The British Board of Film Classification is an independent, non-governmental body which has classified cinema films since it was set up in 1912 and videos/ DVDs since the Video Recordings Act was passed in 1984.


The British Board of Film Censors was set up in 1912 by the film industry as an independent body to bring a degree of uniformity to the classification of film nationally. Statutory powers on film remain with the local councils, which may overrule any of the BBFC’s decisions, passing films we reject, banning films we have passed, and even waiving cuts, instituting new ones, or altering categories for films exhibited under their own licensing jurisdiction.


In 1984 Parliament passed the Video Recordings Act. This act stated that, subject to certain exemptions, video recordings offered for sale or hire commercially in the UK must be classified by an authority designated by the Secretary of State. The President and Vice Presidents of the BBFC were so designated, and charged with applying the new test of ‘suitability for viewing in the home’. At this point the Board’s title was changed to the British Board of Film Classification to reflect the fact that classification plays a far larger part in the BBFC’s work than censorship.
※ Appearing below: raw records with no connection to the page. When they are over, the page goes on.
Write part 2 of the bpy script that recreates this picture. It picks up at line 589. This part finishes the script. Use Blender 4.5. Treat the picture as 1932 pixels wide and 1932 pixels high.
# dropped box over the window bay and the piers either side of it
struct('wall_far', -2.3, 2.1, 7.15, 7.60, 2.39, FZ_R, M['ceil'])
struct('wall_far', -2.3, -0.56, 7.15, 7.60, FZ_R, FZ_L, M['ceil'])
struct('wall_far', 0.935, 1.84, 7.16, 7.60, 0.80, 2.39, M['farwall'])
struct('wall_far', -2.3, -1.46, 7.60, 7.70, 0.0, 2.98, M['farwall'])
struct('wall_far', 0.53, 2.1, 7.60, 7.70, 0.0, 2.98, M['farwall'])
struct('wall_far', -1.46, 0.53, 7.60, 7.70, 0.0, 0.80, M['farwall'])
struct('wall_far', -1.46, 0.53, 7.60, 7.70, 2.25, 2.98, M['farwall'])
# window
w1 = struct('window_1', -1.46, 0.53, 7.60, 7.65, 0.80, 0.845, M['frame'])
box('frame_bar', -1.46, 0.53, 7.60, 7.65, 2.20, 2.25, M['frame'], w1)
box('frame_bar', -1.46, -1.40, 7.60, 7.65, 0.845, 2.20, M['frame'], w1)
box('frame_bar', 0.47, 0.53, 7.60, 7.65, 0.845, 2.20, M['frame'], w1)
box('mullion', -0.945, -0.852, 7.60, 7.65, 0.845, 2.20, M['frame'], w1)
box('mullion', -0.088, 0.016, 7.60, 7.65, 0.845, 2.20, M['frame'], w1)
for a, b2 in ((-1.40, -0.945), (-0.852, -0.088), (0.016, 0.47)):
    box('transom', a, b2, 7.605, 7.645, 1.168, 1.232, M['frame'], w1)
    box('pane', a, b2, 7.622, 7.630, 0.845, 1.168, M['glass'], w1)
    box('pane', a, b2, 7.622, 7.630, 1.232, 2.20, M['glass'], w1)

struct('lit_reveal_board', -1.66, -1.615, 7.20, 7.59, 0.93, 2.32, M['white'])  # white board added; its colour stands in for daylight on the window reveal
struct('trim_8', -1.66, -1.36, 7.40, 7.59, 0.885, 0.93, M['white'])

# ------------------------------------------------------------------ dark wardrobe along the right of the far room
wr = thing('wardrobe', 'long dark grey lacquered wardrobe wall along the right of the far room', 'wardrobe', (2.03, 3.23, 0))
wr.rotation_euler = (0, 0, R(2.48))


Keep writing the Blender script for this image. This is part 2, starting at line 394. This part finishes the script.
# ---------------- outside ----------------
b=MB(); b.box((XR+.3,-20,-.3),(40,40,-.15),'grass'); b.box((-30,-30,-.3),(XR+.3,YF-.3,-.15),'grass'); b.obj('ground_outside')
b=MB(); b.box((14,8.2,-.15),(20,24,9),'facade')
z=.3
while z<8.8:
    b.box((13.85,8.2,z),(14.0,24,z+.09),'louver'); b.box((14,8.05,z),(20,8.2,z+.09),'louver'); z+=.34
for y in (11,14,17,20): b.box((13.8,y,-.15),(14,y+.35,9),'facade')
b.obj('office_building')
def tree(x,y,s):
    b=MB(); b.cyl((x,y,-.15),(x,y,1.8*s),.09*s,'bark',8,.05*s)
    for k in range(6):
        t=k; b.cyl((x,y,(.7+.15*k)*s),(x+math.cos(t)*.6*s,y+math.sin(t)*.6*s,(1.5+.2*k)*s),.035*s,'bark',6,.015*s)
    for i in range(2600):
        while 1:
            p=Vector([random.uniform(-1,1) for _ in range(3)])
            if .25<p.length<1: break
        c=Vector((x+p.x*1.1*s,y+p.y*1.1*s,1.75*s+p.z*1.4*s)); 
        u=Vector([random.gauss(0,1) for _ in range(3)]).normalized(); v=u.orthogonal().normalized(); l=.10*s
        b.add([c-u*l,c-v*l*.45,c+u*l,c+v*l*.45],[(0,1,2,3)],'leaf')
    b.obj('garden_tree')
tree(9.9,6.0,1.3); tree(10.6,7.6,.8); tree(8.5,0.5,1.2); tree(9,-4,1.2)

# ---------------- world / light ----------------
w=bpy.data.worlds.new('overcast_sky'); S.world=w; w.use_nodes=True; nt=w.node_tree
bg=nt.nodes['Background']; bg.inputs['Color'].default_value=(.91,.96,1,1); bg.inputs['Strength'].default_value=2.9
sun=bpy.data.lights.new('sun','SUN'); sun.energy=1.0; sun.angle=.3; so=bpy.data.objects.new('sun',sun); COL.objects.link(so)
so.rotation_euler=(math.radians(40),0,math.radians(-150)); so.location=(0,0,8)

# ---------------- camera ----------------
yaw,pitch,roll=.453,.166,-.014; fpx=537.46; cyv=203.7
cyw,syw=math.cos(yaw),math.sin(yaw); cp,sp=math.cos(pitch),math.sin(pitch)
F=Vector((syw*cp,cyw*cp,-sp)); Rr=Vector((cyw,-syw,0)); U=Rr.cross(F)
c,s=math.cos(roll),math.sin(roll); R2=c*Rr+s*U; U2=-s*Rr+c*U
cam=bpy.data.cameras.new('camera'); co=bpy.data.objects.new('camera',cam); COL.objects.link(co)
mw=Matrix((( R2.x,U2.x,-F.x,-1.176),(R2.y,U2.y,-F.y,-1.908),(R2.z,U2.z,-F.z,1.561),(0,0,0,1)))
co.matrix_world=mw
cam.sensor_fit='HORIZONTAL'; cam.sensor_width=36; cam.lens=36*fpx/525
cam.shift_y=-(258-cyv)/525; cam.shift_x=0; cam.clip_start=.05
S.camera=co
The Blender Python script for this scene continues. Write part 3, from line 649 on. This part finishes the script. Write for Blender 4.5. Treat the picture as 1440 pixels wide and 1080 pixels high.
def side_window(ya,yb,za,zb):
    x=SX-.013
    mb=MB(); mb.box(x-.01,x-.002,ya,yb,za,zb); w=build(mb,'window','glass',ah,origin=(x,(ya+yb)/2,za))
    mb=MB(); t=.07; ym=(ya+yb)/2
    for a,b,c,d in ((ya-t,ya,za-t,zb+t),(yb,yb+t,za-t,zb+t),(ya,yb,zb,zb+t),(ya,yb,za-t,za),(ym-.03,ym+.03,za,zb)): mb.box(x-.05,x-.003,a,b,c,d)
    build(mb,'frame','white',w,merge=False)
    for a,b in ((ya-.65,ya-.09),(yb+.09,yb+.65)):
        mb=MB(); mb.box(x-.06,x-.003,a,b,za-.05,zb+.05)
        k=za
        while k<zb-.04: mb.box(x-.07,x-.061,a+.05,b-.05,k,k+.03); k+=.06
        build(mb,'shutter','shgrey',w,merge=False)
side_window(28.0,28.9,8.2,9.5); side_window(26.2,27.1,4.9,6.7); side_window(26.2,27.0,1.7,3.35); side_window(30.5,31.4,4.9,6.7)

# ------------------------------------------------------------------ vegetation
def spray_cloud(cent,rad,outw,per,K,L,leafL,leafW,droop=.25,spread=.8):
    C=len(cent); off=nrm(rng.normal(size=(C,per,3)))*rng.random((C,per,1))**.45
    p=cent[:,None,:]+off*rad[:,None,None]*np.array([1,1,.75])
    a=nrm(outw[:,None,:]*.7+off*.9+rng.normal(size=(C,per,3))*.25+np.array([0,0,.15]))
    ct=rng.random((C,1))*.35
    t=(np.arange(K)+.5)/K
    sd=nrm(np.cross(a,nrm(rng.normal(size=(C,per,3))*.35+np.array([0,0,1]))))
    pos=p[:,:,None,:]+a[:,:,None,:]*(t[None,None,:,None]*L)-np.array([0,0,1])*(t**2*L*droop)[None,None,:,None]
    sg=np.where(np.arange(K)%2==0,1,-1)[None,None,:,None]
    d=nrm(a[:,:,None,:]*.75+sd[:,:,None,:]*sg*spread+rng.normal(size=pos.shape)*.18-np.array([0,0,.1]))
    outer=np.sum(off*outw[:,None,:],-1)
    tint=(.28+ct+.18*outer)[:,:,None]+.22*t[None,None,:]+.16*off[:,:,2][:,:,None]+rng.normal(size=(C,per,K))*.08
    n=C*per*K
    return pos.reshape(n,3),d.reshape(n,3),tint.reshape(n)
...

The BBFC is a not for profit organisation, and its fees are adjusted only to cover its costs. In order to preserve its independence, the BBFC never receives subsidies from either the film industry or the government. Its income is solely from the fees it charges for its services, calculated by measuring the running time of films or DVDs submitted for classification.  The BBFC consults the Department of Culture, Media and Sport before making any changes to its fees.